二つ目は、所得税法基本通達36-29の2を根拠とする、技能習得費用に関する記載です。
この記載によると、使用者の業務遂行上の必要性に基づき、使用人に当該使用人としての職務に直接必要な技術もしくは知識を習得させ、又は免許もしくは資格を取得させるための研修会、講習会等の出席費用又は大学等における聴講費用に充てるものとして支給する金品については、これらの費用として適正なものに限り、所得税は非課税とされています。
ここでのポイントは、「職務に直接必要」なものに限定されている点になります。外国人技能実習生が職務を遂行するうえで、日本語が必須でない場合には、所得税が非課税とされる技能習得費用に該当しないことになります。

採用前における日本語学習

日本語学習に係る費用が既に支出されている場合には、採用時に支給する日本語学習に係る費用については、もはや「学資に充てるため」「技能習得費用に充てるため」に支給するものとはいえないため、所得税の非課税の対象とはならないものと考えます。
なお、外国人技能実習生が非居住者の時点で支給する場合には、国内において人的役務を提供することに基因する報酬として国内源泉所得是に該当するものと考えます。(所161Ⅰ⑫イ)
また、外国人技能実習生が居住者の時点で支給する場合には、役務の提供を約することにより一時に取得する契約金として、源泉徴収の対象になるものと考えます。(所204Ⅰ⑦、所令320Ⅵ) 
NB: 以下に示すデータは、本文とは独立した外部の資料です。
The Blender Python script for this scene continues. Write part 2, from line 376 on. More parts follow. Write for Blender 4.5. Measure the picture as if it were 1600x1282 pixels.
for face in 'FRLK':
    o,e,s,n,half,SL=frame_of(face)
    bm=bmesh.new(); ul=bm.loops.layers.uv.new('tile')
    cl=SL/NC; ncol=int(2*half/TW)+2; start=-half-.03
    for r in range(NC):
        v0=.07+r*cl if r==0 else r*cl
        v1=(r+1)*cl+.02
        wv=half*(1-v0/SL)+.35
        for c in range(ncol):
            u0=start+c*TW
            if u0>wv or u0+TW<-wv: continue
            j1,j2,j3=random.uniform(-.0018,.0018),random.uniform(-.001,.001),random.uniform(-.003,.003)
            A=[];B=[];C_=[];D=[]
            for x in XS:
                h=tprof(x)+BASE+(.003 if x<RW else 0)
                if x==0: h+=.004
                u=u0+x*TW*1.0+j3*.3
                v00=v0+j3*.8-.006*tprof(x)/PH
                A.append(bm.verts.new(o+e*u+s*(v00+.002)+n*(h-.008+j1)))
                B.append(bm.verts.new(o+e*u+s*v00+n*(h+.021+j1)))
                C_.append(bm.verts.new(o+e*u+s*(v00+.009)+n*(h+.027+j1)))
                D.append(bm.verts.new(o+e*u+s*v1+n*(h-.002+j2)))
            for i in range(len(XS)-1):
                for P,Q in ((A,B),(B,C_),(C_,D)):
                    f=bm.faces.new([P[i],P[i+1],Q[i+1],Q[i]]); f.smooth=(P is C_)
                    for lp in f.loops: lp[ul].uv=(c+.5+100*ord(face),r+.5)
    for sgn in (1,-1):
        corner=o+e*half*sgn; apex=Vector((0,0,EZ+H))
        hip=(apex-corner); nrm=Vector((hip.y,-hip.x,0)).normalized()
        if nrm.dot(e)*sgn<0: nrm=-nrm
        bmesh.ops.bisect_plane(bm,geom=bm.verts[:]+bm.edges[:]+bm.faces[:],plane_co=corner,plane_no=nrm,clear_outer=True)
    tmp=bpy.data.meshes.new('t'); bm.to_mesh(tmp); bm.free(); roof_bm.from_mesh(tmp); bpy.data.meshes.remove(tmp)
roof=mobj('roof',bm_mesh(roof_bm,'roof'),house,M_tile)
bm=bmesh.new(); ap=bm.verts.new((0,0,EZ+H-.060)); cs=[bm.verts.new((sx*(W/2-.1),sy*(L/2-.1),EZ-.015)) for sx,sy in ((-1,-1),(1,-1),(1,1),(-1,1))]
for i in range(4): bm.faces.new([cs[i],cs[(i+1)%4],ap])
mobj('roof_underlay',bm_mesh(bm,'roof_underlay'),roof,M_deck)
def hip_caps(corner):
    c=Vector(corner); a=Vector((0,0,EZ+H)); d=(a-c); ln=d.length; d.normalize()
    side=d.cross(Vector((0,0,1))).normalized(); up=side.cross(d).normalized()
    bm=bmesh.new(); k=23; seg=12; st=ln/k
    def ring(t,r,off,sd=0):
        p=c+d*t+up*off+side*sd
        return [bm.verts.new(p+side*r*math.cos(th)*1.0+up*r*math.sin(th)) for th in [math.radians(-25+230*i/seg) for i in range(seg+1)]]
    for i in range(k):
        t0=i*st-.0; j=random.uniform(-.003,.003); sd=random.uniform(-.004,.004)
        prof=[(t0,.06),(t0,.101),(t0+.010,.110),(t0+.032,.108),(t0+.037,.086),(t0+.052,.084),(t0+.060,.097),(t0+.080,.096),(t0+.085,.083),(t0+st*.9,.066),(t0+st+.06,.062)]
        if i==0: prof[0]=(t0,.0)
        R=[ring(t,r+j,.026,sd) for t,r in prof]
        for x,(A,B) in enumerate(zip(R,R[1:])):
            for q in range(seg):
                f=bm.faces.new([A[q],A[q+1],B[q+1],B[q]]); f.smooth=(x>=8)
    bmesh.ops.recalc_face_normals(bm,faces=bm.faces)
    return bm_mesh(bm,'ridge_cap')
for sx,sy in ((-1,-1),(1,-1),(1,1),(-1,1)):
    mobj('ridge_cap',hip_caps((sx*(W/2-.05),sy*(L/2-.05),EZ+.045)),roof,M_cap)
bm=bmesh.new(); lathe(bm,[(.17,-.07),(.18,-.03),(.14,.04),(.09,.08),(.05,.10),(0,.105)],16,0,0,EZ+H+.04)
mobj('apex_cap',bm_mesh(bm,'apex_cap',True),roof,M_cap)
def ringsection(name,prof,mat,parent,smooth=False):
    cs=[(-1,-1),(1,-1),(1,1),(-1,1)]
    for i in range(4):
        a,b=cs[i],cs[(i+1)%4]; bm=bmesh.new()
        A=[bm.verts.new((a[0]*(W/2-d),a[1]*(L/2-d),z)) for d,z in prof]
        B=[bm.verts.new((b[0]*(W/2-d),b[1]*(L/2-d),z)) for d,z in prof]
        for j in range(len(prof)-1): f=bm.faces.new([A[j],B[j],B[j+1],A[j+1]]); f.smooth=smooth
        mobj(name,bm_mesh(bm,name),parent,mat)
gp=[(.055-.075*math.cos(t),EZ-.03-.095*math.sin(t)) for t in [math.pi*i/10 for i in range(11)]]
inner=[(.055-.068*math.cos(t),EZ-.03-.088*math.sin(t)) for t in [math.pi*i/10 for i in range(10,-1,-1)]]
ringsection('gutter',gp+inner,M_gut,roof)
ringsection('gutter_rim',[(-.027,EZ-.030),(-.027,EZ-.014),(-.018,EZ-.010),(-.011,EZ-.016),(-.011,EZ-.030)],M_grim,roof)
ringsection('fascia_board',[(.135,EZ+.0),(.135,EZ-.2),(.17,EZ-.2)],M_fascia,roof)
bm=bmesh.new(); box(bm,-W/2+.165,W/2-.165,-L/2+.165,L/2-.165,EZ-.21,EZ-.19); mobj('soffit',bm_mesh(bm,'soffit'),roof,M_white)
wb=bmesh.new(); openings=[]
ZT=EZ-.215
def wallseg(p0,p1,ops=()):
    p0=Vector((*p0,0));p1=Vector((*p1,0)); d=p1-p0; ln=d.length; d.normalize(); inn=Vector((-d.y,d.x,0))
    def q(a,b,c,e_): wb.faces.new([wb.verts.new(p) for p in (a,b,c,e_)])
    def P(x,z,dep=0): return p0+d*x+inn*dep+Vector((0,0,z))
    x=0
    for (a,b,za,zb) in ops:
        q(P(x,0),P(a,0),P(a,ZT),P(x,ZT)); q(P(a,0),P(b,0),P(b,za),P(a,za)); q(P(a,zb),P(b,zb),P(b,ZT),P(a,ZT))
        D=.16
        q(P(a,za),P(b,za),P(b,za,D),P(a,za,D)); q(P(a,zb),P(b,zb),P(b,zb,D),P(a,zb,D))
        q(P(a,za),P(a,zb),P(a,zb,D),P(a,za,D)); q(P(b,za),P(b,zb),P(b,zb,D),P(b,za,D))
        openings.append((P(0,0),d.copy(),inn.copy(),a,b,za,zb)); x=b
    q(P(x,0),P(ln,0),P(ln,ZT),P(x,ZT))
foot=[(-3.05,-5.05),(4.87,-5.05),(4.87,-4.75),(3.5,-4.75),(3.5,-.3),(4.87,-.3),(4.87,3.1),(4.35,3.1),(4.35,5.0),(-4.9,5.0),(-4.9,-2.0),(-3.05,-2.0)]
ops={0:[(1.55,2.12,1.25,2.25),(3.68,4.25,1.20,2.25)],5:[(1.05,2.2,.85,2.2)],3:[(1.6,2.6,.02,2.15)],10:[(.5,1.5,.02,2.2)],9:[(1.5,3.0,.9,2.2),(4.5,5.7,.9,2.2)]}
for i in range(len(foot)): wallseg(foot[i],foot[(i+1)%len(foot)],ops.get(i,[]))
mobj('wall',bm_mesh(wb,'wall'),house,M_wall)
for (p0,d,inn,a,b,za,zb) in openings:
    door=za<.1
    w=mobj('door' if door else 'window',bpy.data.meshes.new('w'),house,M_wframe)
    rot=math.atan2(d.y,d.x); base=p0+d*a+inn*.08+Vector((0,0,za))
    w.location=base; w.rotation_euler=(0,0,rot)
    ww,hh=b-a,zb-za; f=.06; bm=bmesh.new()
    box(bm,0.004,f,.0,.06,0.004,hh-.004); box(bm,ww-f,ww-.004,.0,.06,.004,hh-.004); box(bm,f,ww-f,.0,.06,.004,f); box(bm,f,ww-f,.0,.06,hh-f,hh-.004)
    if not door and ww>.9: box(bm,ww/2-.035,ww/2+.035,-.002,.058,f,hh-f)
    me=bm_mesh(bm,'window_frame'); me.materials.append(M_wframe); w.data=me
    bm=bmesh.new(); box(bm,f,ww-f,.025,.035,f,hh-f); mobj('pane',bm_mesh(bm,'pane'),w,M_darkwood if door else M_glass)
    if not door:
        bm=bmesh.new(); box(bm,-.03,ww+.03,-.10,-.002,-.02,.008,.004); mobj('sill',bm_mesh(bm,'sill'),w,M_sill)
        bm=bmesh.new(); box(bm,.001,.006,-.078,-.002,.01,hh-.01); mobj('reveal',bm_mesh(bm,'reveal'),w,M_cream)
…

ただし、奨学金の返済に充てるための給付については、学資に充てるため給付する金品に該当するものとして、所得税は非課税として取り扱うこととされています。
この点については、国税庁の質疑応答事例において、次のように記載されています。

【質疑応答事例】
奨学金の返済に充てるための給付は「学資に充てるため給付される金品」に該当するか
所得税法第9条第1項第15号《非課税所得》は、学資に充てるため給付される金品は、給与その他対価の性質を有する一定のものを除き、非課税と規定しているところ、その貸与を受けた奨学金の返済に充てるための給付については、給付される金銭そのものがその奨学金の貸与者に支払われ、直接学資に充てられていないことから、その給付は原則として「学資に充てるため給付される金品」には該当しません。
しかしながら、奨学金の返済に充てるための給付は、その奨学金が学資に充てられており、かつ、その給付される金品がその奨学金の返済に充てられる限りにおいては、通常の給与に代えて給付されるなど給与課税を潜脱する目的で給付されるものを除き、これを非課税の学資金と取り扱っても、課税の適正性、公平性を損なうものではないと考えられます。

既に採用済みの外国人技能実習生への支給

(1)入国時の渡航費、(2)送出機関への支払手数料、(3)日本語学習に係る費用について、いずれも、実施と支給が近接していない状況下で支給されており、それぞれの目的のために充てられるという前提要件を満たさないため、所得税の非課税の対象にはならないものと考えます。